• **Problem description**
Set down the data below without change, skipping the pictures it holds.

# Records supplied start

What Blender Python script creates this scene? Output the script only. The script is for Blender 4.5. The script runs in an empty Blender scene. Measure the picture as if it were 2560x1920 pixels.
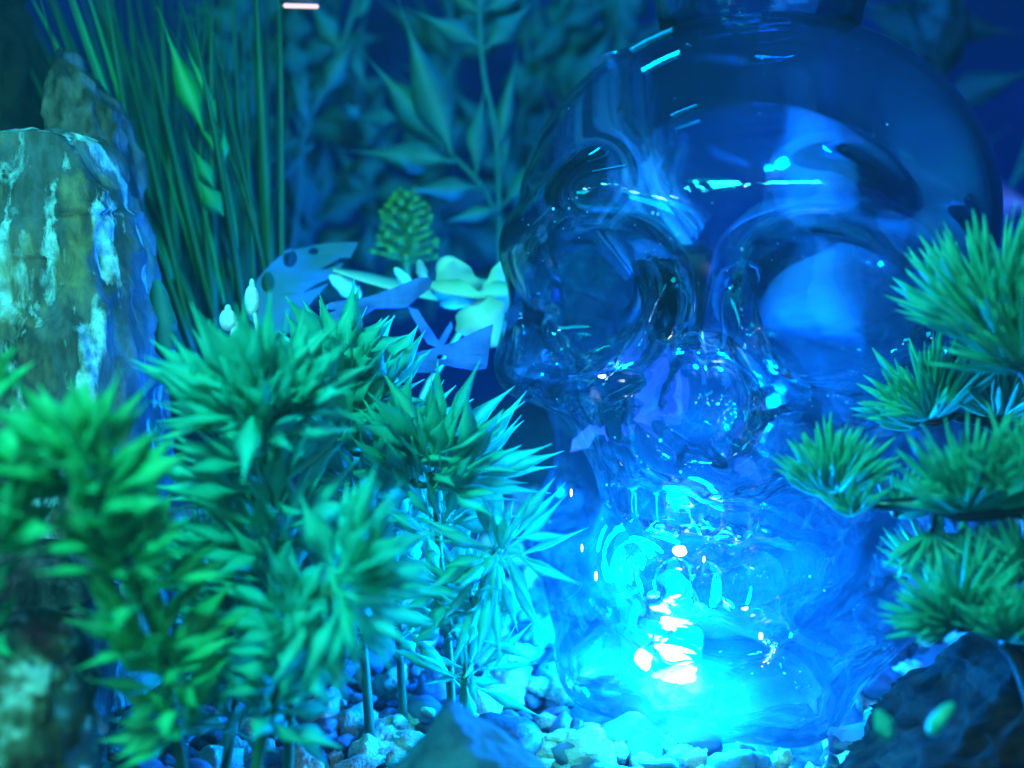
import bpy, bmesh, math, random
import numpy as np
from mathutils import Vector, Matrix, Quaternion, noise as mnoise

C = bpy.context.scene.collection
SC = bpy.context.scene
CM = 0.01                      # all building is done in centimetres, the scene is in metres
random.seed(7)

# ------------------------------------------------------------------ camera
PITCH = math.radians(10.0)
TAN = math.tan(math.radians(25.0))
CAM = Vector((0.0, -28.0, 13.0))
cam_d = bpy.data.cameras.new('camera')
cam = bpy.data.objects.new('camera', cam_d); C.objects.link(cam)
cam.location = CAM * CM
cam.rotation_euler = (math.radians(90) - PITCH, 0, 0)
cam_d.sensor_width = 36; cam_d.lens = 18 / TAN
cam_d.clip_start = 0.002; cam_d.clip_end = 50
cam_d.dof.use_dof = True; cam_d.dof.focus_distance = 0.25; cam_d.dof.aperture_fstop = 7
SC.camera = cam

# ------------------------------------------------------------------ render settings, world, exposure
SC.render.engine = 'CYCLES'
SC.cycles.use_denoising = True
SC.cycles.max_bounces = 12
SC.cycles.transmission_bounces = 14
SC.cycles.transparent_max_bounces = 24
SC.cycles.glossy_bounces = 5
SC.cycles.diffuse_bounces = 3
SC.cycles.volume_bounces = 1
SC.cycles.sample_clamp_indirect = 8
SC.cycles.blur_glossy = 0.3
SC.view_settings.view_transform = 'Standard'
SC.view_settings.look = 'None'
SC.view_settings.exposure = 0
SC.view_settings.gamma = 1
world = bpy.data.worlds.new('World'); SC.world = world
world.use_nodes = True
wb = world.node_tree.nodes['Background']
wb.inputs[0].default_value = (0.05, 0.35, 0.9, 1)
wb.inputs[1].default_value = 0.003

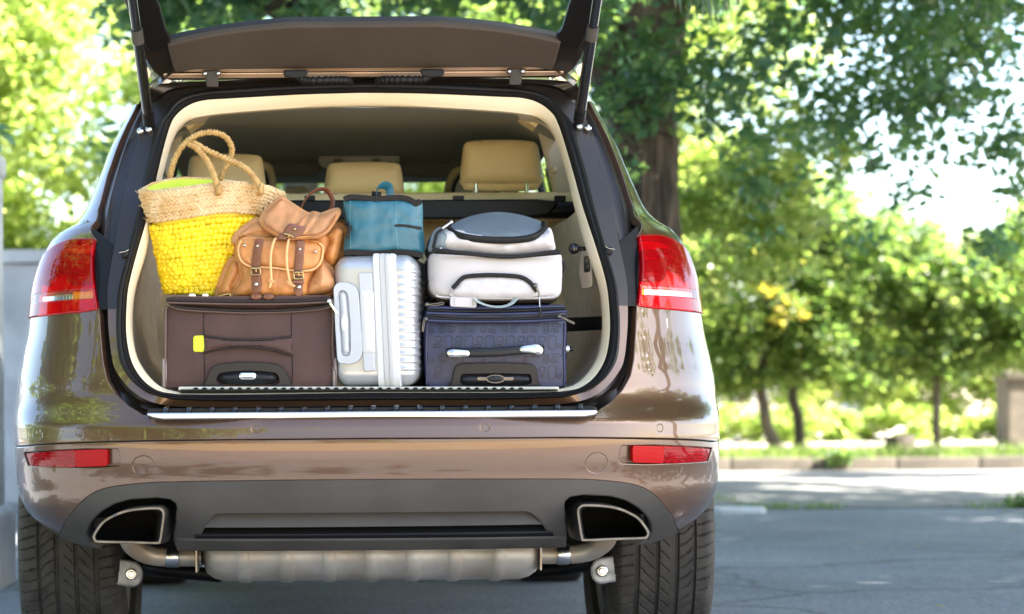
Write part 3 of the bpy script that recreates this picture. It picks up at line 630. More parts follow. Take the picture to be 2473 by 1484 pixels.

# Records supplied end

• **Completed task**
What Blender Python script creates this scene? Output the script only. The script is for Blender 4.5. The script runs in an empty Blender scene. Measure the picture as if it were 2560x1920 pixels.
import bpy, bmesh, math, random
import numpy as np
from mathutils import Vector, Matrix, Quaternion, noise as mnoise

C = bpy.context.scene.collection
SC = bpy.context.scene
CM = 0.01                      # all building is done in centimetres, the scene is in metres
random.seed(7)

# ------------------------------------------------------------------ camera
PITCH = math.radians(10.0)
TAN = math.tan(math.radians(25.0))
CAM = Vector((0.0, -28.0, 13.0))
cam_d = bpy.data.cameras.new('camera')
cam = bpy.data.objects.new('camera', cam_d); C.objects.link(cam)
cam.location = CAM * CM
cam.rotation_euler = (math.radians(90) - PITCH, 0, 0)
cam_d.sensor_width = 36; cam_d.lens = 18 / TAN
cam_d.clip_start = 0.002; cam_d.clip_end = 50
cam_d.dof.use_dof = True; cam_d.dof.focus_distance = 0.25; cam_d.dof.aperture_fstop = 7
SC.camera = cam

# ------------------------------------------------------------------ render settings, world, exposure
SC.render.engine = 'CYCLES'
SC.cycles.use_denoising = True
SC.cycles.max_bounces = 12
SC.cycles.transmission_bounces = 14
SC.cycles.transparent_max_bounces = 24
SC.cycles.glossy_bounces = 5
SC.cycles.diffuse_bounces = 3
SC.cycles.volume_bounces = 1
SC.cycles.sample_clamp_indirect = 8
SC.cycles.blur_glossy = 0.3
SC.view_settings.view_transform = 'Standard'
SC.view_settings.look = 'None'
SC.view_settings.exposure = 0
SC.view_settings.gamma = 1
world = bpy.data.worlds.new('World'); SC.world = world
world.use_nodes = True
wb = world.node_tree.nodes['Background']
wb.inputs[0].default_value = (0.05, 0.35, 0.9, 1)
wb.inputs[1].default_value = 0.003

Write part 3 of the bpy script that recreates this picture. It picks up at line 630. More parts follow. Take the picture to be 2473 by 1484 pixels.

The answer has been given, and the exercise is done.